2. Check Out Crocodile Harrys

Seen Crocodile Dundee? Go stream it before your trip – the character of Mick is allegedly based on this guy, a super hot drifter type who set up in his own cave system carved into the side of a hill outside of town.

Harry is long gone, but his home remains open for tourists to visit. Because it’s unmanned, expect heaps of graffiti from decades past honouring the late, great ladies man. Also, expect boobs.

3. Go Opal Hunting

Credit: Getty

There is literally a spot where you can freely fossick for opals in Coober Pedy, the town known globally for its opal mines. Yep, you just pull up and get sifting in the dirt. You’ll want to know what to look for – don’t expect to spot a shiny, polished opal or anything. It’s a good idea to head to some of the opal stores on the main street first, have a look at what they’re selling, and ask them for tips on opal fossicking.

We went to Waffles & Gems, which – yep – sells both waffles AND gems. Grab a country-style milkshake (read: an actually amazing one) and ask the folks inside about spotting a good opal. We got some invaluable tips on everything from opal pricing to how you’re meant to fossick. Oh, and they’ve got some “opal fossicking” you can do out front, too. It’s meant to be for little kids but hey, who’s judging?

4. Grab A Beer Next To The Servo

You read that right – the restaurant next to the local servo, Outback Bar & Grill, is one of the best spots in town for a beer and a feed. And not in that way of “well, this’ll do” – it’s genuinely delicious tucker and icy cold beer.

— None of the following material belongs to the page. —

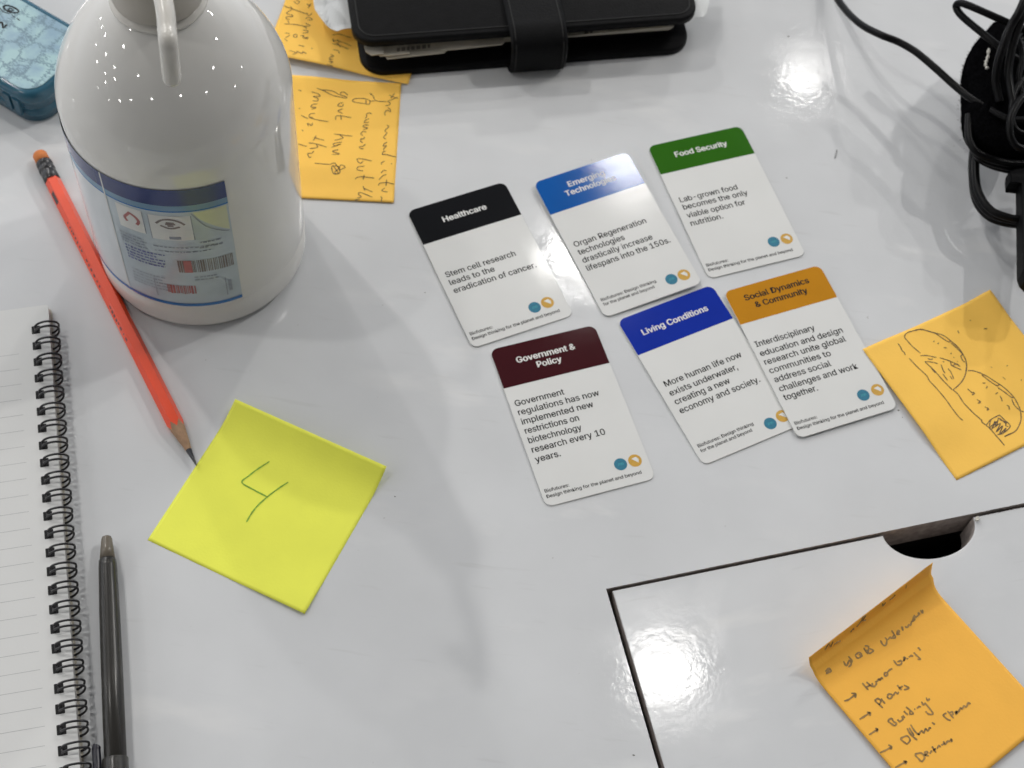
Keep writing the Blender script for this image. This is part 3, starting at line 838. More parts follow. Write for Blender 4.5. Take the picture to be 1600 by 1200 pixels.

I had never, ever eaten inside a servo and had good food until I visited Coober Pedy.

5. Head To The Kanku-Breakaways

Credit: Tourism South Australia

If you want to know what it would be like to drive across Mars, this is surely the closest you can get in Australia. The Kanku-Breakaways Conservation Park is less hiking, more road touring – follow the track and cruise through red dirt, black sand and multi-coloured mountains for the IG snaps of your DREAMS.

Also worth hitting up is the Dingo Fence, once of the longest structures in the world at 5,614 kilometres. It was built in the 1880s to keep the dingos out (not “keep the rabbits out”, that’s another fence) and from the Breakaways, you can see it all the way through to the horizon. Mad stuff.

6. Head Down Into A Mine

Credit: Tourism South Australia

The Old Timers Mine or Tom’s Working Opal Mine are the big guns out here. Head underground with a hard hat on and suss the conditions opal miners used to work in – and do work in today, depending on which one you hit up.

It is a wild experience to get down into the Earth, and it’s not something you get to do often. Also, it’s cooler down there – a huge bonus on a blisteringly hot day like the day we went.

7. Check Out A Time Warp Dugout

Faye’s Underground Home is EVERYTHING if you’re a retro fangirl like me. This dugout, built over ten years by two women, is an Australiana icon and well worth a peek if you’re in town.

The ultimate snap has to be the indoor pool. Would I want an indoor pool in my dugout? Probably not. Do I love this one? Absolutely yes.

If you wanna make Coober Pedy a road trip destination this year, my advice is absolutely do it – given it’s almost 9 hours away from Adelaide, it works best as a stopover from SA’s capital to Alice Springs or Uluru. If you’ve got heaps of leave, why not do the whole of the Stuart Highway up to Darwin? Hey – we can’t go overseas for a while, may as well check out what this Great Southern Land has to offer.